Но Аксаков горячился и отзывался о Белинском с желчью.
Примирение на этом обеде славянофилов с западниками со стороны большинства было, может, искренно, но непродолжительно. Полемика между двумя этими партиями сделалась еще ожесточеннее прежнего.
Над этим минутным и неудавшимся примирением очень справедливо подсмеивался Белинский.
– Дети, дети! – говорил он о Грановском и Искандере: – им только бы придраться к какому-нибудь случаю, чтобы лишний раз выпить и поболтать… Какое это примирение? И неужели Грановский серьезно верит в него? Быть не может!.. Сколько ни пей и ни чокайся, это не послужит ни к чему, если нет в людях никакой точки соприкосновения, никакой возможности к уступке с той или с другой стороны. Для меня эти лобызания в пьяном виде – противны и гадки…
Белинский изъяснялся еще резче в своих письмах к московским друзьям по поводу этого мнимого примирения.
Примирительный обед так раздражил его, что после него он стал писать в «Отечественных записках» против славянофилов еще злее.
Грановскому сначала это было неприятно. По мягкости своего характера он, кажется, полагал, что дурной мир лучше доброй ссоры, и даже старался иногда оправдывать перед своими друзьями Шевырева, своего непримиримого врага…

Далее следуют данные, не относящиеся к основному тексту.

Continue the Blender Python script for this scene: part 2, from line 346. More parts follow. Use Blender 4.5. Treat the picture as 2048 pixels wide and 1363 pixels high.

Но когда появились бессильные и гадкие стихи Языкова под заглавием: «Не наши», в которых прежний поэт разгула и свободы, сделавшийся, как выразился очень удачно Искандер, славянофилом по родству (Хомяков был женат на его сестре), намекал на Чаадаева – как на отступника, на Грановского – как на лжеучителя, губящего юношество, на Искандера – как на лакея, щеголяющего западной ливреей; на всех разделяющих их идеи – как на изменников отечества, – при такой выходке даже миролюбивый и кроткий Грановский вышел из себя.
– Нет, господа, – говорил он, – я каюсь в своем глупом заблуждении. Белинский тысячу раз прав. Примирение с господами, действующими против нас такими средствами, глупо и нелепо.